[OT] Type-checking (was Re: Python Strings)

Darren New dnew at san.rr.com
Wed Sep 6 21:42:20 EDT 2000


Keith Ray wrote:
> By these definitions, some dialects of Pascal are "weakly statically
> typed" because those dialects have a type-cast syntax, and other
> dialects of Pascal are "strongly statically typed" because those other
> dialects don't have type-casts.

Well, it depends on whether the type-cast really changes the value or not.
For example, in C, there are two kinds of type casts:

int i; float j;
j = (float) i; /* That's a strongly-typed type cast */

int * i; float * j;
j = (float *) i; /* That's a weakly-typed type cast */

> Other people, who have built large systems in Smalltalk for example,
> know that large systems can be built, as long as there is enough testing
> and discipline in creating that system.

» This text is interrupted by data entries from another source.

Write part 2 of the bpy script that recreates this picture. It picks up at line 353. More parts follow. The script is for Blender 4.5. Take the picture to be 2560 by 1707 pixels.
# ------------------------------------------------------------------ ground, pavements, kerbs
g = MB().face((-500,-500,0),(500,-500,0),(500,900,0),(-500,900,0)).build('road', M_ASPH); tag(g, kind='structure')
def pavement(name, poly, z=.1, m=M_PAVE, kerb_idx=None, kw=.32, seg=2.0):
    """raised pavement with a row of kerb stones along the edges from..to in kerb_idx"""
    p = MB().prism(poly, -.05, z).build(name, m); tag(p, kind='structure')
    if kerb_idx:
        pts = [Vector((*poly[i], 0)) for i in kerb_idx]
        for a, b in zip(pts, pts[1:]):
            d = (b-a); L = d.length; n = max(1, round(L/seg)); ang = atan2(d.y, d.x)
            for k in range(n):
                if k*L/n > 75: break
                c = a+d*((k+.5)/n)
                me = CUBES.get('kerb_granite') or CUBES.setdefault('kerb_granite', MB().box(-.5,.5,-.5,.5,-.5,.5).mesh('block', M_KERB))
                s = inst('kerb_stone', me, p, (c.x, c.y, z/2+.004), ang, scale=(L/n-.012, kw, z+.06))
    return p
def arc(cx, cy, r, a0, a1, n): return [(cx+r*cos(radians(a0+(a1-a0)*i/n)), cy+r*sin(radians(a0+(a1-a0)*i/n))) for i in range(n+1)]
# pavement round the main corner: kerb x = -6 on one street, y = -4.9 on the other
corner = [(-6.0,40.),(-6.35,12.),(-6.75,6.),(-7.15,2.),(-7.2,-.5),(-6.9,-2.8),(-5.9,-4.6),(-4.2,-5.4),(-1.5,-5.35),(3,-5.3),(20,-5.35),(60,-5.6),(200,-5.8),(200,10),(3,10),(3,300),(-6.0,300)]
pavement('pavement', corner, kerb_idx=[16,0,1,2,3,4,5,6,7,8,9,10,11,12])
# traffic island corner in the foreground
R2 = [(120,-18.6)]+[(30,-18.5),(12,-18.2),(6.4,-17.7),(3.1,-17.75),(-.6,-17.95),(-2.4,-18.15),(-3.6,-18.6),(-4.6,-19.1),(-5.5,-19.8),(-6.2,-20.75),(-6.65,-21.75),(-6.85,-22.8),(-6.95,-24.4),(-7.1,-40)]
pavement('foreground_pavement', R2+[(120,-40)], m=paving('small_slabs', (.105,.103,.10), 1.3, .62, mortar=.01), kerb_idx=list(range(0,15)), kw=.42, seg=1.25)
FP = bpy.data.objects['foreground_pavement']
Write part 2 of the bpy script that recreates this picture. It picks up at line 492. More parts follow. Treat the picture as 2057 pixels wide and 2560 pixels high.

Actually, there are some folks who argue that large systems are *harder* to
build with strict type checking. 

> "References" to objects allocated in the heap are the normal usage in
> Smalltalk, Object Pascal, Objective-C, Python, Oberon?, Modula3?, some
> object-oriented dialects of Forth, and just about every other OO
> programming language that I've heard of.  C++ is, as far as I know, the
> only language that allows objects to take space on the stack instead of
> the heap.

To be fair, in Smalltalk, the stack is allocated in the heap (which is very
cool), so truth is stranger than fiction sometimes. ;-)

-- 
Darren New / Senior MTS & Free Radical / Invisible Worlds Inc.
San Diego, CA, USA (PST).  Cryptokeys on demand.
"No wonder it tastes funny. 
            I forgot to put the mint sauce on the tentacles."